Others are applauding the discipline it takes to kill your darlings. Game development is notoriously difficult, and feature creep can destroy even the most promising projects. When developers get attached to every cool idea, games become unfocused disasters. The fact that Sucker Punch built cutting features into their weekly routine shows serious commitment to their vision.
But not everyone’s thrilled about this revelation. Some gamers are worried about what got left on the cutting room floor. “What if they cut something amazing?” players are asking. “What if the best parts of the game never made it in?”
There’s also concern about whether this approach might be too aggressive. One Reddit user pointed out that some of gaming’s best features came from happy accidents or last-minute additions. “Sometimes the weird stuff developers throw in becomes the most memorable part,” they argued.

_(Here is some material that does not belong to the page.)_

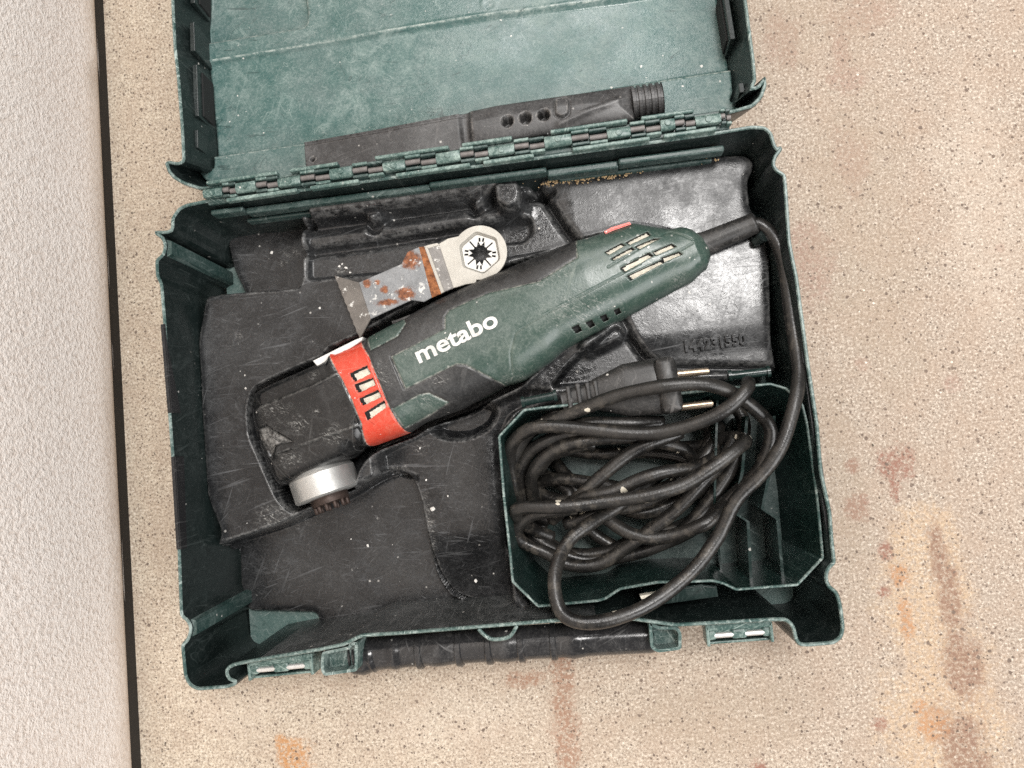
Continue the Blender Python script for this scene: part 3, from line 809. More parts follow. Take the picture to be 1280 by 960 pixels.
bm = bmesh.new(); box(bm, (HL / 2, 0.0, -0.0045), (HL, 0.0125, 0.003), 0, 0.0008, MH)
bmobj('hinge_base', bm, case, M['back'])
for i in range(6):       # stepped lips above and below the hinge
    a = HL * (i + 0.05) / 6; b = HL * (i + (0.62 if i % 2 else 0.9)) / 6
    bm = bmesh.new(); box(bm, ((a + b) / 2, 0.0062, 0.0004), (b - a, 0.0022, 0.0055), 0, 0.0007, MH)
    bmobj('hinge_lip', bm, case, M['hinge'])
    bm = bmesh.new(); box(bm, ((a + b) / 2 + 0.012, -0.0066, 0.0), (b - a, 0.0024, 0.005), 0, 0.0007, MH)
    bmobj('hinge_lip', bm, case, M['hinge'])

# ------------------------------------------------------------------ black moulded tray
bound_px = [((272, 288), .03), ((284, 281), .03), ((384, 264), .03), ((386, 243), .058), ((470, 232), .060), ((620, 211), .060), ((655, 213), .058), ((692, 218), .048), ((740, 214), .048), ((905, 193), .048), ((932, 192), .048), ((943, 200), .048), ((942, 212), .048), ((934, 226), .046), ((938, 262), .046),
            ((955, 280), .046), ((962, 330), .046), ((964, 420), .046), ((972, 464), .046), ((900, 476), .046), ((700, 506), .046), ((650, 512), .046), ((622, 545), .04), ((632, 690), .036), ((668, 757), .022), ((640, 751), .022), ((582, 753), .016), ((484, 764), .012), ((456, 784), .012), ((402, 787), .012), ((394, 766), .010),
            ((310, 764), .010), ((300, 740), .010), ((296, 684), .012), ((284, 664), .035), ((262, 620), .040), ((253, 540), .044), ((249, 480), .045), ((246, 425), .045), ((256, 370), .045), ((288, 366), .045), ((282, 330), .03)]
bound = round_poly(np.array([P(x, y, z)[:2] for (x, y), z in bound_px]), 0.0035, 3)
def poly_at(pts, z, r=0.003):
    return round_poly(PP(pts, z), r, 3)
# outline of the tool, used for its cavity and its body
TOP_PX = [(317, 508), (321, 490), (345, 478), (412, 449), (415, 441), (452, 427), (458, 422), (500, 398), (540, 376), (600, 347), (655, 325), (716, 300), (730, 297), (755, 289), (790, 277), (836, 286), (850, 283), (867, 287), (877, 302)]
BOT_PX = [(319, 540), (330, 575), (345, 602), (357, 608), (440, 572), (452, 560), (466, 557), (510, 541), (530, 528), (575, 512), (610, 494), (632, 482), (655, 476), (690, 452), (705, 438), (740, 419), (800, 388), (845, 363), (866, 352), (880, 338)]
cav_px = [(314, 512), (319, 488), (342, 475), (407, 447), (412, 438), (455, 418), (500, 393), (600, 344), (655, 327), (716, 306), (790, 287), (840, 297), (862, 312), (858, 340), (800, 378), (740, 410), (690, 446), (650, 482), (580, 516), (540, 530), (515, 545), (470, 562), (452, 580), (440, 612), (366, 640), (350, 622), (332, 582), (316, 545)]
feats = [
    (poly_at([(470, 566), (500, 553), (545, 532), (600, 512), (660, 488), (690, 490), (640, 520), (624, 548), (640, 765), (520, 770), (500, 700), (480, 640)], .040, .004), .0385, .0060),
    (poly_at([(295, 676), (340, 662), (372, 650), (430, 624), (484, 594), (506, 588), (522, 598), (533, 625), (541, 680), (549, 715), (566, 742), (600, 755), (640, 757), (700, 770), (600, 810), (400, 830), (280, 800)], .014, .006), .011, .004),
    (poly_at([(262, 280), (380, 255), (384, 300), (383, 362), (300, 368), (270, 366)], .034, .004), .020, .0035),
    (poly_at([(384, 225), (610, 205), (672, 222), (692, 258), (718, 303), (700, 312), (560, 335), (450, 344), (386, 350)], .044, .004), .0405, .0040),
    (poly_at([(386, 205), (610, 185), (665, 205), (640, 226), (612, 243), (594, 258), (586, 246), (480, 264), (464, 278), (452, 268), (386, 277)], .055, .003), .0610, .0060),
    (poly_at([(640, 276), (662, 274), (666, 290), (655, 303), (620, 306), (590, 300), (600, 283)], .038, .003), .030, .0045),
    (poly_at([(690, 484), (706, 462), (724, 444), (770, 408), (792, 424), (806, 444), (824, 457), (800, 470), (740, 480)], .044, .004), .0385, .0045),
    (poly_at([(536, 536), (552, 524), (600, 502), (620, 510), (612, 530), (588, 545), (556, 546)], .040, .008), .023, .007),
]
chanA = PP([(384, 286), (462, 277), (560, 263), (640, 251), (690, 247)], .036)
chanB = PP([(384, 320), (475, 308), (560, 294), (612, 287)], .036)
crease_t = PP([(664, 226), (684, 252), (704, 282), (721, 304)], .042)
crease2 = PP([(520, 598), (490, 590), (455, 606)], .03)
edge_low = PP([(776, 396), (790, 424), (804, 444), (826, 460), (965, 462)], .044)
frontE = PP([(540, 734), (600, 752)], .02)
cav = poly_at(cav_px, .042, .004)
hub = PP([(468, 284), (594, 262), (632, 243)], .044)
ridgeC = PP([(384, 303), (475, 292), (560, 279), (650, 266)], .040)
knob = poly_at([(617, 229), (648, 226), (653, 240), (648, 257), (630, 261), (618, 250)], .060, .004)
bump_c = PP([(735, 434), (770, 418)], .044)
mid_c = PP([(600, 600)], .035)[0]
dents = [(P(rng.uniform(250, 960), rng.uniform(220, 780), .04)[:2], rng.uniform(.006, .02), rng.uniform(-.0005, .0005)) for _ in range(90)]
def tray_z(p):
    z = np.full(len(p), 0.0455)
    z += 0.0022 * sstep((p[:, 0] - 0.05) / 0.02) * sstep((p[:, 1] - 0.02) / 0.02)
    for c, r, a in dents:
        z += a * np.exp(-np.sum((p - c) ** 2, 1) / r ** 2)
    for poly, lev, w in feats:
        s, _ = sdf(p, poly)
        z = z + (lev - z) * sstep(-s / w + 0.5)
    # the low mound slopes down to the front of the case
    s, _ = sdf(p, feats[0][0])
    m = sstep(-s / .006 + .5) * sstep((z - .02) / .012)
    z -= m * (0.022 * sstep((-0.062 - p[:, 1]) / 0.06) + 0.003 * np.abs((p[:, 0] - mid_c[0]) / 0.03) ** 2 * (p[:, 0] < mid_c[0]))
    for pts, wd, dp in ((chanA, .0026, .009), (chanB, .0028, .006), (crease_t, .0024, .010), (crease2, .002, .004), (edge_low, .0022, .006)):
        z -= dp * np.exp(-(dline(p, pts) / wd) ** 2)
    for c, r, a in ((hub[0], .0050, -.005), (hub[1], .0052, -.005)):
        z += a * np.exp(-(np.hypot(*(p - c).T) / r) ** 4)
    z += 0.0045 * np.exp(-(dline(p, ridgeC) / .0055) ** 2)
    s, _ = sdf(p, knob); z = z + (0.0625 - z) * sstep(-s / .004 + .5)
    z += 0.006 * np.exp(-(dline(p, bump_c) / .005) ** 3)
    s, _ = sdf(p, cav)
    z = z + (0.013 - z) * sstep(-s / .0024 + 0.5)
    # raised crease round the tool
    z += 0.0004 * np.exp(-((s - 0.0022) / 0.0012) ** 2)
    # edges roll down at the rim of the sheet
    s, _ = sdf(p, bound)
    z -= 0.0035 * np.exp(s / 0.0018)
    return np.maximum(z, 0.0052)
tray = empty('tray', (0, 0, 0), 'black moulded plastic tray insert with scuffs filling the green case', 'tray insert')
heightfield('tray_sheet', bound, 0.0009, tray_z, tray, M['insert'], 0.0048)
def text_mesh(body, ext, bold=0.0, bev=0.0):
    cu = bpy.data.curves.new('t', 'FONT'); cu.body = body; cu.size = 1.0; cu.extrude = ext; cu.offset = bold
    cu.bevel_depth = bev; cu.bevel_resolution = 1
    cu.resolution_u = 4
    o = bpy.data.objects.new('t', cu); COL.objects.link(o)
    dg = bpy.context.evaluated_depsgraph_get()
    me = bpy.data.meshes.new_from_object(o.evaluated_get(dg))
    bpy.data.objects.remove(o)
    V = np.zeros(len(me.vertices) * 3, np.float32); me.vertices.foreach_get('co', V)
    return me, V.reshape(-1, 3)
def place_text(name, body, a, b, height, zf, ext, parent, mat, bold=0.0, bev=0.0, bow=0.0):
    """raised lettering from point a to point b (xy)"""
    me, V = text_mesh(body, 0.5, bold, bev)
    lo, hi = V.min(0), V.max(0)
    a, b = np.asarray(a), np.asarray(b)
    L = np.linalg.norm(b - a); u = (b - a) / L; v = np.array([-u[1], u[0]])
    U = (V - lo) / (hi - lo)
    xy = a + np.outer(U[:, 0] * L, u) + np.outer(U[:, 1] * height, v)
    z = zf(xy) + (U[:, 2] - 0.35) * ext
    me.vertices.foreach_set('co', np.column_stack([xy, z]).astype(np.float32).ravel()); me.update()
    me.name = name
    return link(name, me, parent, mat, False)
place_text('raised_number', '144231550', P(857, 441, .0477)[:2], P(934, 431, .0477)[:2], 0.0076, tray_z, 0.0034, tray, M['insert'], 0.018, 0.03)
bm = bmesh.new()                       # recycling mark moulded in the tray: three bent arrows round a triangle
cm = P(916, 384, .0477)
for k in range(3):
    a0 = math.radians(90 + 120 * k + 8); a1 = math.radians(90 + 120 * (k + 1) - 22)
    r = 0.0042
    p0 = np.array([cm[0] + r * math.cos(a0), cm[1] + r * math.sin(a0)]); p1 = np.array([cm[0] + r * math.cos(a1), cm[1] + r * math.sin(a1)])
    d = (p1 - p0) / np.linalg.norm(p1 - p0); n = np.array([-d[1], d[0]]) * 0.0007
    prism(bm, [p0 - n, p1 - d * .002 - n, p1 - d * .002 - n * 2.2, p1, p1 - d * .002 + n * 2.2, p1 - d * .002 + n, p0 + n], 0.0470, 0.0483)
bmobj('recycling_mark', bm, tray, M['insert'])
bm = bmesh.new()
for (x, y) in ((868, 392), (875, 398), (864, 399), (872, 388)):
    q = P(x, y, .048); cyl(bm, (q[0], q[1], .047), (q[0], q[1], .0484), .0009, 10)
bmobj('moulded_dots', bm, tray, M['insert'])

# ------------------------------------------------------------------ green accessory bin in the front right corner
bn = empty('storage_bin', (0, 0, 0), 'dark green open accessory box with chamfered corners holding the black cord', 'accessory box')
BZ = 0.0665
bin_px = [(676, 508), (654, 511), (622, 545), (628, 622), (636, 694), (639, 728), (672, 760), (748, 753), (758, 750), (776, 738), (822, 730), (892, 728), (904, 731), (920, 739), (998, 733), (1031, 698), (1024, 622), (1011, 528), (1005, 505), (984, 484), (963, 478)]
bin_o = ccw(dedupe(round_poly(PP(bin_px, BZ), 0.0012, 2), 2e-4))
bc = bin_o.mean(0)
bin_b = bc + (bin_o - bc) * np.array([0.90, 0.88])
loft_wall('bin_wall', bin_o, bin_b, 0.009, BZ, 0.0017, bn, [M['bin'], M['rim']])
bm = bmesh.new(); prism(bm, inset(bin_b, 0.0012), 0.0085, 0.0112); bmobj('bin_floor', bm, bn, M['back'])
def divider(top, th=0.0014):
    """thin upright plate along the bin: top = [(px, py, z)...]"""
    pts = [P(x, y, z) for x, y, z in top]
    V = []
    for q in pts:
        for s in (-1, 1):
            V.append((q[0] + s * th / 2, q[1], q[2])); V.append((q[0] + s * th / 2, q[1], 0.011))
    Fc = []
    for i in range(len(pts) - 1):
        a, b = i * 4, (i + 1) * 4
        Fc += [(a, b, b + 2, a + 2), (a, a + 1, b + 1, b), (a + 2, b + 2, b + 3, a + 3)]
    Fc += [(0, 2, 3, 1)]
    e = (len(pts) - 1) * 4
    Fc += [(e, e + 1, e + 3, e + 2)]
    return mesh('divider', V, Fc, bn, [M['bin']])
divider([(897, 500, .058), (895, 560, .058), (893, 640, .045), (893, 662, .030), (899, 690, .024), (903, 722, .024)])
divider([(934, 520, .056), (928, 590, .054), (916, 640, .050), (935, 652, .050), (939, 728, .050)], 0.0018)
divider([(968, 520, .052), (962, 590, .052), (953, 636, .050), (972, 649, .050), (979, 724, .050)], 0.0018)
for (x0, y0, x1, y1) in ((652, 503, 696, 494), (910, 470, 962, 464)):   # hinge stubs for the missing bin lid
    bm = bmesh.new(); cyl(bm, P(x0, y0, .064), P(x1, y1, .064), 0.0026, 14)
    cyl(bm, P(x0, y0, .064), P(x0 + 4, y0 - .7, .064), 0.0036, 14); cyl(bm, P(x1 - 4, y1 + .7, .064), P(x1, y1, .064), 0.0036, 14)
    bmobj('hinge_stub', bm, bn, M['bin'], autosmooth=0.6)
bm = bmesh.new()
prism(bm, PP([(806, 741), (876, 731), (896, 733), (898, 746), (826, 756), (800, 758)], .058), 0.02, .058, .001)
bmobj('catch_plate', bm, bn, M['bin'])
bm = bmesh.new()
prism(bm, PP([(800, 745), (840, 738), (843, 743), (802, 749)], .0645), .058, .0645); bmobj('catch_label', bm, bn, M['cream'])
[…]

A few cynical voices are wondering if this is just PR spin. “Of course they’re going to say cutting features is good,” one skeptic noted. “What else would they say? That they’re lazy?”
The applause part definitely struck some people as weird. “Clapping when you delete features feels creepy,” one commenter admitted. “Like celebrating failure instead of success.”
This revelation opens a window into the brutal reality of game development. Making a game isn’t just about adding cool stuff—it’s about knowing what to leave out. Every feature costs time, money, and focus. Every system needs to be polished, balanced, and tested.
Think about Ghost of Tsushima’s elegant simplicity. The combat felt perfect because it wasn’t cluttered with unnecessary mechanics. The world felt alive because every element served the samurai fantasy. That kind of focus doesn’t happen by accident—it happens because someone has the courage to say no.
The weekly cutting meetings show something deeper about Sucker Punch’s philosophy. They’re treating game development like sculpture, chipping away everything that doesn’t belong. Michelangelo didn’t create David by adding clay—he removed everything that wasn’t David.
This approach also reflects the modern reality of game development. Budgets are massive, timelines are tight, and players expect perfection. You can’t afford to waste resources on features that don’t serve the core experience. Every element needs to earn its place.
The applause ritual is particularly telling. It shows the team treating cuts as victories, not defeats. Instead of mourning lost features, they’re celebrating focus. That mindset probably saved Ghost of Yotei from becoming another ambitious failure.
Looking ahead, this news sets some interesting expectations for Ghost of Yotei. If Sucker Punch was this ruthless about cutting features, what they kept must be incredible. Every system that survived those weekly meetings earned its place through blood, sweat, and developer tears.
We probably won’t see Ghost of Yotei until late 2025 at the earliest, but this glimpse behind the curtain suggests we’re in for something special. A game forged in the fires of tough decisions and brutal honesty.
When Ghost of Yotei finally arrives, remember those weekly meetings. Remember the applause that followed each cut. Because in the end, the features they removed might be just as important as the ones they kept. Sometimes, the art isn’t in what you add—it’s in what you have the wisdom to take away.